Nuant
- Company
- Nuant
- Team
- Design, Product, Engineering
The product
At the time, an institutional fund running crypto strategies was still tracking positions across dozens of exchanges, custodians, wallets, and DeFi protocols in spreadsheets. There was no single view, no live risk read, and no shared spine between portfolio management and quant research. Nuant was built to close that gap.
Two product lines. The Portfolio Management System brought spot, derivatives, DeFi, private equity, SAFTs, and SAFEs into one surface across 30+ exchanges, 50+ blockchains, 7 custodians, and 400+ DeFi protocols. The Nuant Quantitative System is a web IDE built on VS Code for data applications on blockchain data, with simulation to stress and refine on-chain strategies.
The PMS had to be reliable and legible across devices. Crypto markets do not close, and portfolio managers need the same read on exposure, risk, and structure whether they are at a desk or away from it.
The design challenge
Portfolio managers and quant analysts often sit in the same organisation and touch the same books, but they want opposite tools. PMs want a dashboard they can scan in a few seconds. Quants want a deep code environment and full control of inputs. The portfolios overlap; the mental model of the interface does not.
For PMs it also had to be credible outside long analysis sessions: not a read only shadow, but a surface they can trust for a quick check and triage.
Key design decisions
01The single screen portfolio, from overview to deep dive
A fund on Nuant might hold spot on three exchanges, perps on two more, liquidity positions across several DeFi protocols, staked assets on multiple chains, and SAFTs, all at once. The story was one interface for all of it. The hard part was keeping that story from turning into noise on a thirty two inch screen or in a quick check on the go.
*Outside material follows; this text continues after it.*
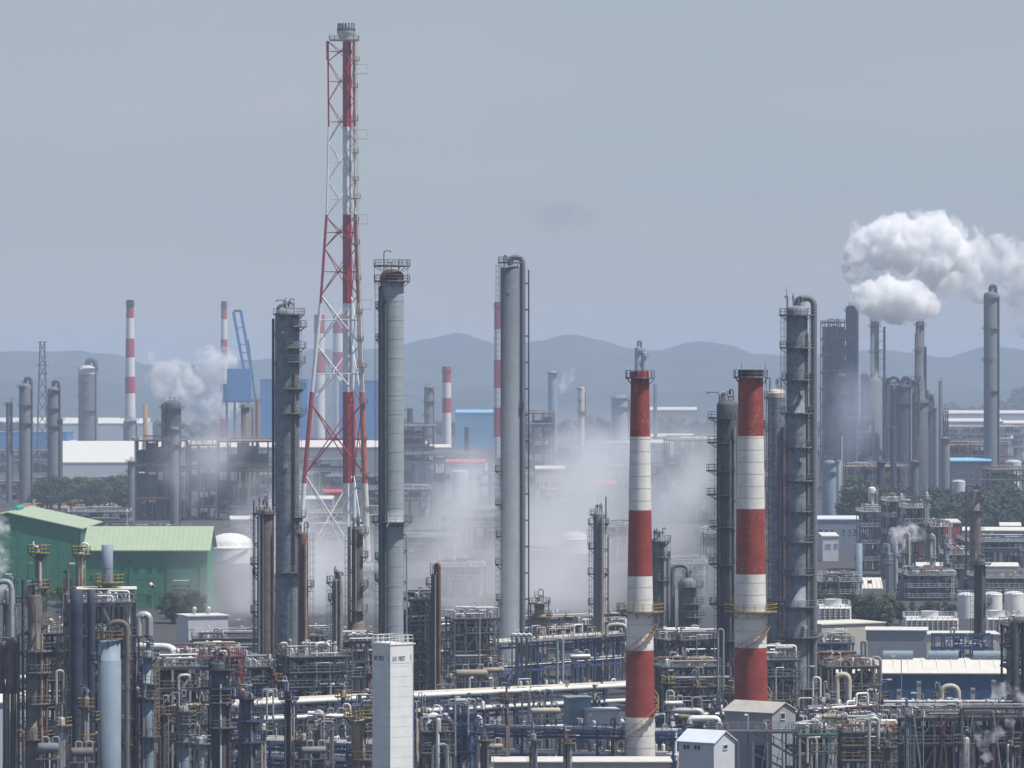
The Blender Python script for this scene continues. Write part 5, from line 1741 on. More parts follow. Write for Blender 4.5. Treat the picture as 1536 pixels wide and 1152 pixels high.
# cross ducts of the smoking block
for (a, b, r, lb) in (((1329, 572), (1354, 580), 5, 'dark bent duct from steaming stack to dark wide column'), ((1356, 578), (1378, 574), 4, 'dark bent duct reaching crooked stack')):
    d = 2440
    o = MB().path([(X(a[0], d), d, Z(640, d)), (X(a[0], d), d, Z(a[1], d)), (X((a[0] + b[0]) / 2, d), d - 4, Z(a[1] - 8, d)), (X(b[0], d), d, Z(b[1], d)), (X(b[0], d), d, Z(650, d))], M(r, d) / 2, 10, 5).build('duct', G['navy'])
    o['label'] = lb; o['category'] = 'duct'

# tanks
tank(170, 714, 2250, 40, 'bluegrey', 'low grey storage tank among trees below left white roof', k=0.08)
tank(1450, 889, 1130, 28, 'white', 'white domed tank, left of the white three, beside dark column')
tank(1489, 888, 1130, 29, 'white', 'white domed tank in the middle of the white three')
tank(1521, 887, 1135, 30, 'white', 'white domed tank, right one of the white three')
tank(860, 797, 1560, 44, 'white', 'white domed tank glowing through the mist right of smooth column', k=0.55)
tank(346, 800, 1480, 72, 'white', 'large white dome half hidden in steam right of green shed', k=0.6)
for i, (px, tp, d, w) in enumerate([(1030, 700, 2300, 26), (1000, 740, 1900, 22), (690, 705, 2200, 24), (1438, 720, 1900, 20), (1520, 690, 2300, 24), (110, 660, 3600, 16), (1180, 660, 3000, 24), (590, 700, 2300, 20)]):
    tank(px, tp, d, w, 'palewall', None, 'pale grey round storage tank')

# trees and woods
tree_mesh()
rr = random.Random(77)
for i in range(44):
    tree(rr.uniform(60, 215), rr.uniform(2080, 2200), rr.uniform(712, 742), i)
for i in range(9):
    tree(rr.uniform(30, 130), rr.uniform(1130, 1180), rr.uniform(868, 888), 30 + i)
for i in range(10):
    tree(rr.uniform(256, 318), rr.uniform(1040, 1130), rr.uniform(884, 918), 60 + i)
for i in range(34):
    tree(rr.uniform(1228, 1352), rr.uniform(1060, 1160), rr.uniform(886, 912), 90 + i)
for i in range(14):
    tree(rr.uniform(1345, 1432), rr.uniform(1130, 1180), rr.uniform(900, 912), 120 + i)
for i in range(7):
    tree(rr.uniform(1275, 1330), rr.uniform(1650, 1700), rr.uniform(718, 735), 140 + i)
wood('woods', 'dark wood of trees across the right behind the white tanks', [(X(rr.uniform(1365, 1600), d_), d_, rr.uniform(10, 17), rr.uniform(5, 8)) for d_ in [rr.uniform(1640, 1950) for _ in range(150)]], 'leafdark', 3)
wood('woods', 'far tree belt along the right horizon', [(X(rr.uniform(1385, 1640), d_), d_, rr.uniform(20, 34) + max(0, (X(1536, d_) * 0 + 0)), rr.uniform(14, 24)) for d_ in [rr.uniform(5600, 6400) for _ in range(110)]], 'leaf', 4)
wood('woods', 'taller far knoll of trees at the right edge', [(X(px_, 6000), rr.uniform(5800, 6300), 20 + max(0, (px_ - 1490)) * 0.55, 18) for px_ in [rr.uniform(1490, 1640) for _ in range(60)]], 'leaf', 6)
wood('woods', 'far tree belt along the left flat', [(X(rr.uniform(-60, 330), d_), d_, rr.uniform(12, 20), rr.uniform(8, 14)) for d_ in [rr.uniform(4600, 5200) for _ in range(80)]], 'leafdark', 8)
wood('woods', 'dim tree belt in the mist behind the middle columns', [(X(rr.uniform(560, 1230), d_), d_, rr.uniform(12, 22), rr.uniform(8, 14)) for d_ in [rr.uniform(4500, 5600) for _ in range(140)]], 'leafdark', 9)
MBs = MB(); MBs.add([(X(40, 2200), 2130, 0.05), (X(190, 2200), 2130, 0.05), (X(190, 2300), 2420, 0.05), (X(40, 2300), 2420, 0.05)], [(0, 1, 2, 3)])
struct(MBs.build('bare_soil', G['soil']))

# ------------------------------------------------------------------ green halls
t, W, ze, zr = box_hall('green_hall', 'large green gabled hall at the left edge with pale green roof edge', 'hall', 30, 1250, 210, 60, 788, 'green', 'greenroof', ridge=765, ridge_along='y', ov=0.8)
for k in range(1, 7):
    MB().box(-W / 2 + W * k / 7 - 0.12, -W / 2 + W * k / 7 + 0.12, -30.06, -30.005, 0.3, ze - 0.3).build('wall_seam', G['green'], t)
MB().box(-4, 1.5, -30.12, -30.01, 0, 6).build('roller_door', G['greywall'], t)
MB().path([(W / 2 + 0.2, -30.2, 0), (W / 2 + 0.2, -30.2, ze)], 0.2, 6).build('downpipe', G['dark'], t)
MB().box(-9, -6.8, -30.1, -30.01, 12, 13.6).build('louvre', G['dark'], t)
MB().path([(0, -12, zr + 0.7), (0, 2, zr + 0.7)], 0.9, 10).build('ridge_vent', G['teal'], t)
t, W, ze, zr = box_hall('green_shed', 'long green shed with broad pale green sloped roof and row of windows', 'shed', 226, 1190, 180, 26, 822, 'green', 'greenroof', ridge=791, ov=0.9, framem='green',
                        windows=[('f', M(x - 226, 1177), Z(853, 1177), 1.15, 1.15) for x in (190, 211, 231, 248)] + [('f', M(230 - 226, 1177), Z(896, 1177), 1.15, 1.15)])
ribs(t, -W / 2, W / 2, 0, 0, 0, 1.35, 'greenroof', 'roof_rib', 0.16, 0.09, slope=((-13.8, ze - 0.05), (0, zr + 0.33)))
for x in (200, 256, 306):
    u = M(x - 226, 1177)
    MB().path([(u, -13.15, 0), (u, -13.15, ze - 2.4)], 0.14, 6).build('downpipe', G['dark'], t)
MB().box(-W / 2, W / 2, -13.4, -13.005, ze - 2.6, ze - 0.02).build('fascia', G['green'], t)
for z in (4.0, 8.0, 12.0):
    MB().box(-W / 2, W / 2, -13.05, -13.004, z, z + 0.12).build('wall_seam', G['green'], t)
frame('open stair tower against green shed right end', 272, 1150, 22, 4, [878, 896, 912], 1, 1, 0, 'steel', 'stair_tower', 'stair tower', post=0.25, pipes=3, seed=5)

# pale box building with two ball vents
t, W, ze, zr = box_hall('box_building', 'plain pale box building with two round roof vents', 'building', 304, 960, 62, 9, 923, 'palewall', 'whiteroof', rz=0.35)
for px in (291, 313):
    m = MB().tube((M(px - 304, 960), 0, ze + 0.2), (M(px - 304, 960), 0, ze + 1.0), 0.35, n=10).lathe([(0.3, ze + 0.95), (0.55, ze + 1.2), (0.6, ze + 1.5), (0.4, ze + 1.9), (0.02, ze + 2.0)], 12, (M(px - 304, 960), 0, 0))
    m.build('roof_vent', G['silver'], t)

# cooling towers and walls by the right trees
def cooling(label, px, d, w, top, mid, seed, rz=0.0):
    s = d / F
    W = w * s
    t = thing('cooling_tower', label, 'cooling tower', (X(px, d), d, 0), rz)
    z0, z1 = Z(mid, d), Z(top, d)
    MB().box(-W / 2, W / 2, -5, 5, 0, z0 * 0.93).build('basin', G['beige'], t)
    MB().box(-W / 2 + 0.2, W / 2 - 0.2, -4.4, 4.4, z0 * 0.931, z1).build('casing', G['palewall'], t)
    n = 6
    for k in range(n):
        z = z0 + (z1 - z0) * (k + 0.2) / n
        m = MB(); m.add([(-W / 2, -5.4, z), (W / 2, -5.4, z), (W / 2, -4.45, z + (z1 - z0) / n * 0.75), (-W / 2, -4.45, z + (z1 - z0) / n * 0.75)], [(0, 1, 2, 3)])
        m.add([(-W / 2, -5.4, z - .08), (W / 2, -5.4, z - .08), (W / 2, -4.45, z + (z1 - z0) / n * 0.75 - .08), (-W / 2, -4.45, z + (z1 - z0) / n * 0.75 - .08)], [(3, 2, 1, 0)])
        m.build('louvre', G['whiteroof'], t)
    k = int(W / 1.2)
    for i in range(k + 1):
        x = -W / 2 + W * i / k
        MB().bar((x, -5.5, z0 * 0.93), (x, -5.5, z1 + 0.4), 0.14).build('mullion', G['white'], t)
    MB().rail([(-W / 2, -4.4, z1), (W / 2, -4.4, z1), (W / 2, 4.4, z1), (-W / 2, 4.4, z1)], 1.1, 0.09, True).build('railing', G['railw'], t)
    for i in range(max(1, int(W / 7))):
        x = -W / 2 + W * (i + 0.5) / max(1, int(W / 7))
        MB().lathe([(2.2, z1), (1.9, z1 + 0.8), (2.1, z1 + 1.5), None, (1.9, z1 + 1.5), (1.8, z1 + 0.3)], 18, (x, 0, 0)).build('fan_stack', G['palewall'], t)
    return t


cooling('white louvred cooling tower over beige wall, left one beside tall side pipe', 1250, 1010, 48, 908, 932, 1)
cooling('white louvred cooling tower over grey wall, right one behind blue hall', 1395, 1000, 78, 926, 946, 2)
cooling('white louvred cooling tower right of the dark lone column', 1495, 1010, 36, 925, 944, 3)
box_hall('beige_block', 'plain beige block wall building below the left cooling tower', 'building', 1258, 960, 112, 12, 934, 'beige', 'creamroof', rz=0.5)
box_hall('grey_block', 'plain dark grey block building behind the blue hall roof', 'building', 1345, 940, 90, 12, 944, 'greywall', 'creamroof', rz=-0.1)
box_hall('beige_block', 'beige walled basin block right of the grey block', 'building', 1440, 950, 110, 12, 950, 'beige', 'creamroof')
frame('blue steel frame with pale panels beside the dark lone column', 1443, 890, 86, 5, [952, 972, 995], 6, 1, 0, 'blue', pipes=8, seed=9, kit=6, decks=False, rails=None)

# ------------------------------------------------------------------ near plant, lower left corner
column('distillation_column', 'brown grey column with dark ladders at the lower left edge', 52, 890, 610, 29, 'brown', n=26, segs=[(1090, 29), (975, 27), (890, 20)], head=8,
       plats=[(976, -60, 240, 1.2), (1008, -40, 180, 1.1), (1055, -60, 220, 1.0), (1108, -90, 260, 1.2, 'orange')], ladders=[(2000, 900, 195)],
       lines=[(-24, 5, 950, 2000, 'dark', 'in'), (-17, 4.5, 870, 2000, 'navy'), (12, 4, 950, 2000, 'tan'), (18, 5, 985, 2000, 'rusty', 'in'), (4, 3, 905, 1000, 'grey')])
column('distillation_column', 'slender column with white goose neck and yellow platform before gabled green hall', 58, 828, 640, 11, 'grey', n=18, head=2,
       plats=[(829, -90, 360, 1.1, 'yellow'), (881, -30, 160, 1.0, 'yellow'), (936, -40, 160, 1.1, 'orange')], ladders=[(940, 829, 10)], lines=[(3, 4.5, 842, 965, 'cream', 'in')], neck=(3, 8, -8, 812, 'white'))
column('distillation_column', 'cream pipe bundle column with white hairpin before green hall corner', 122, 828, 645, 11, 'cream', n=18, head=2, plats=[(831, -90, 360, 0.9, 'yellow')],
       lines=[(-3, 2.5, 836, 930, 'tan'), (2, 2.5, 836, 930, 'cream'), (5, 2.5, 850, 930, 'tan')], neck=(3.4, 13, 10, 832, 'white'), ladders=[(930, 831, 150)])
chm = column('heater_stack', 'short grey heater stack with yellow railed platform before green shed', 161, 817, 640, 17, 'bluegrey', 'stack', n=24, head=0, domek=0.06, plats=[(873, -90, 360, 1.7, 'yellow')], rings=True)
vessel(101, 866, 646, 13, 'tan', 'small vessel with white ball top and yellow railings left of heater stack', plat=2, rail='yellow', pipes=2)
lamp_post(103, 846, 640, 'thin pale blue pole lamp beside yellow railed vessel', side=1, arm=0.2)
lamp_post(42, 845, 640, 'white pole standing left of the white goose neck column', side=1, arm=0.1)
lamp_post(24, 862, 640, 'pale curved lamp pole at the far left edge', side=-1, arm=0.8)
column('reactor_vessel', 'fat smooth blue grey vessel with rusty top rim, lower left', 164, 958, 605, 35, 'bluegrey', 'vessel', n=40, segs=[(990, 36), (958, 34)], domek=0.25, head=9, rings=False,
       plats=[(992, 180, 80, 1.0), (1078, 185, 90, 1.1, 'orange'), (958, -90, 360, 0.35, 'orange')], ladders=[(2000, 992, 182)], lines=[(-15, 3, 985, 2000, 'steel')], neck=(8.5, 25, 26.5, 2000, 'brown'))
frame('navy heater structure with white braces and heavy top deck, lower left', 152, 625, 96, 9, [905, 955, 990, 1035, 1080, 1120], 4, 2, 0.12, 'navy', 'heater_structure', 'steel frame', post=0.45, pipes=30, seed=21, kit=40, beamm='galv', rails='rail')
MB_ = box_hall('heater_box', 'dark heater box under the short stack, flat pale lid', 'heater', 160, 640, 82, 7, 883, 'dark', 'creamroof', rz=0.1, ov=0.4)
for (px, w, m_) in ((115, 20, 'navy'), (137, 12, 'navy')):
    o = column('riser_column', None, px, 884, 615, w, m_, 'column', n=16, head=0, rings=True, group='heater legs', domek=0.1)
    auto(o, 'dark navy riser leg', px)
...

We built the view around exposure groups. Instead of a flat list sorted by value, holdings roll up by account, sector, network, or asset type, and the user chooses the lens. Each group shows its own aggregates before you open individual lines. For DeFi, balance, yield, rewards, and pool composition stay visible inline instead of hiding behind another screen.
Grouping is what made the interface workable across contexts. We did not try to force the full table everywhere at once. You get a legible summary first (exposure by sector or by venue), then you drill in. The flow supports both a fast scan and a detailed investigation when something looks off.
02From fragmented data to trusted positions
Most teams do not start with a portfolio problem. They start with a data problem: exchange fills in one format, custodians in another, wallets on-chain, DeFi positions with their own mechanics, and market data coming from elsewhere. If those feeds do not reconcile into a consistent ledger, every dashboard becomes an argument.
Nuant’s approach was to treat aggregation and normalization as a first class product surface, not plumbing. We designed for clear provenance (where a number came from), predictable transformations (how it was derived), and fast ways to spot drift between sources. Once the spine is trustworthy, portfolio, analytics, monitoring, and decision support can all sit on top of it without each team rebuilding their own truth.
Risk still mattered, but as one layer of insight rather than the product’s identity. We kept the model multi-dimensional so a governance issue does not read like a market move, and we made it easy to connect an alert back to the underlying positions and data that produced it.
03Two products, one design language
The PMS and NQS grew from different teams and different habits: a visual dashboard on one side, a code IDE on the other. They shared a data layer but little else, so a PM who wanted the quant story behind a risk line had to jump between two unrelated surfaces.
We tied the architecture so the products reference each other. Simulations in NQS can pull real positions from the PMS. Risk metrics from the quant layer appear in the portfolio with provenance: computed in NQS, with these parameters, at this time. PMs can consume quant outputs inside the portfolio flow without having to live in the IDE.
For the simulation engine we opened two paths: a guided Strategy Builder for people who think in outcomes, and a full parameter workbench for people who think in inputs. Same engine underneath, comparable outputs. The split is not about ability; it is about how people frame the task. A single difficulty slider would have satisfied neither group.
We aligned type, color, data states, and interaction habits so moving between dashboard and IDE feels like moving between rooms in one product, not switching applications.
What I took away
The calls that lasted at Nuant were mostly structural: treat data aggregation and normalization as a product (not a back office task), connect portfolio state to quant analysis instead of treating them as silos, and keep the PMS fast to read without losing depth.
Crypto runs around the clock. The product had to support quick checks as well as longer analysis sessions, without splitting the experience into separate “lite” and “pro” surfaces.